Friday, April 6, 2007

Being and Living


Inspired by Tham Chee Wah, Jin and Jackie, I have decided to start my own blog too. Not sure which direction this blog is going to go, I chose to focus on what I am facing in my life now. May Being. I am choosing to BE.


I have been away from my Malaysian home for 5 years. For that 5 years in the USA, I was always doing, finding, and projecting. Being in university, life was evolved around what society said was appropriate. After high school, university, and then marriage and babies. I was sucked into that sick-cycle-carousel and I was going round and round like a hamster in a hamster-wheel. After graduation, there was a voice in me that told me to defy all logical steps, which were either to look for a job or go on to pursue my Master Degree or to get married, and instead to leave for home.


On November 2006, I arrived back to Malacca, Malaysia not knowing the reasons that I am supposed to be here and what I am supposed to do with my life. All I know was that I am choosing to break out from the hamster wheel. I can only live a day at a time and see what unfolds.
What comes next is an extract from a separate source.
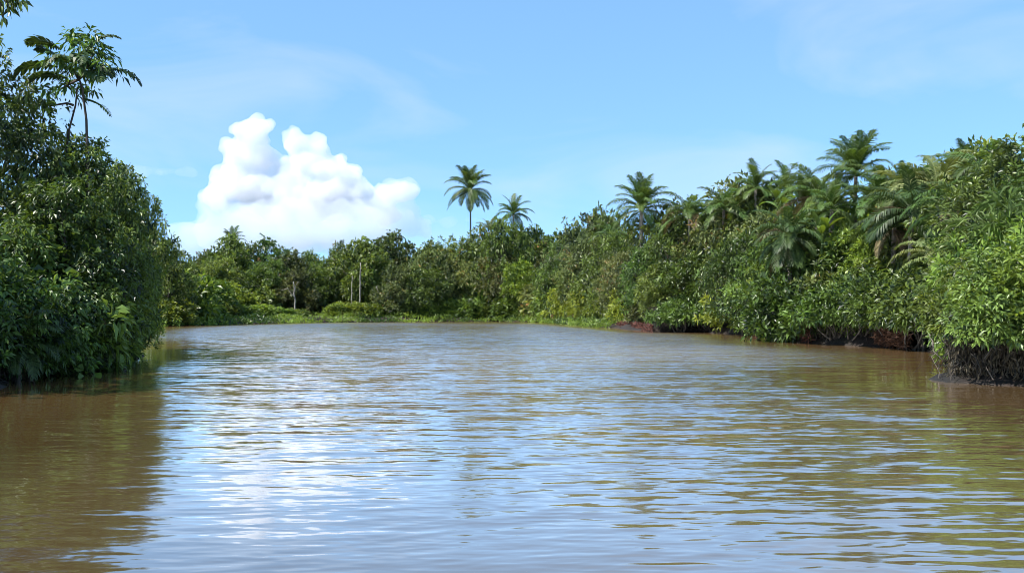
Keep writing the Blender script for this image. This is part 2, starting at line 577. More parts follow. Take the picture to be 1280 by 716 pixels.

So far I have been home 4 months, life has been surprising me day after day. My soul has been guiding me through this time. I have let go of my life in Oregon, USA and in process broke up with my boyfriend from there. I have been travelled on spiritual trips to Cambodia, and India. I have attended many wonderful seminars in Kuala Lumpur and Penang. Through all that, I have met so many wonderful people. My life has changed 180 degrees. Basically, I have been stripped naked of all that I took on for the last 25 years of my life and my perception about life has been altered drastically.

There was a lot of growth and pain but I feel a sense of lightness. Sense of freedom that I never felt before.
I still do not know why I am here but I do know now that I am suppose to just BE and all good things will come to me.